NSA and Netscape Crack

Brian Davis bdavis at dg.thepoint.net
Thu Sep 21 11:55:19 PDT 1995


On Tue, 19 Sep 1995, Timothy C. May wrote:
> 
> By the way, if we count our own Matt Blaze's work on exposing weaknesses of
> the Tessera/Skipjack/Clipper (they blur together) card as a "Cypherpunks
> achievement," then the Cypherpunks have actually played a dominant role in
> cracking these recent standards. (Not to mention the RC4 code postings, the
> various Cypherpunks involved in the RSA-129 and "BlackNet" factorizations,
> etc.)
> 
> Well done, of course!
>

Absolutely.  And why not enter the PR fray by publicizing those 
successes?  Press release/identify persons for followups/etc.  (All with 
permission/participation of those who did it).  

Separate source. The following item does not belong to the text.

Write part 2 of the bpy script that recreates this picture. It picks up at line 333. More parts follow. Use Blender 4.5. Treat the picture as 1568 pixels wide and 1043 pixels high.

Certainly, Cypherpunks has gotten press lately, and what I've seen has 
been good press.  Capitalize on it.

Finally, I've got to say that, as someone new to the concepts discussed 
here, I found it extremely cool to read about the latest break here and 
then see it in the news a day or two later.

EBD


 
> --Tim May
> 
> ---------:---------:---------:---------:---------:---------:---------:----
> Timothy C. May              | Crypto Anarchy: encryption, digital money,
> tcmay at got.net  408-728-0152 | anonymous networks, digital pseudonyms, zero
> Corralitos, CA              | knowledge, reputations, information markets,
> Higher Power: 2^756839      | black markets, collapse of governments.
> "National borders are just speed bumps on the information superhighway."
> 
> 
> 

Not a lawyer on the Net, although I play one in real life.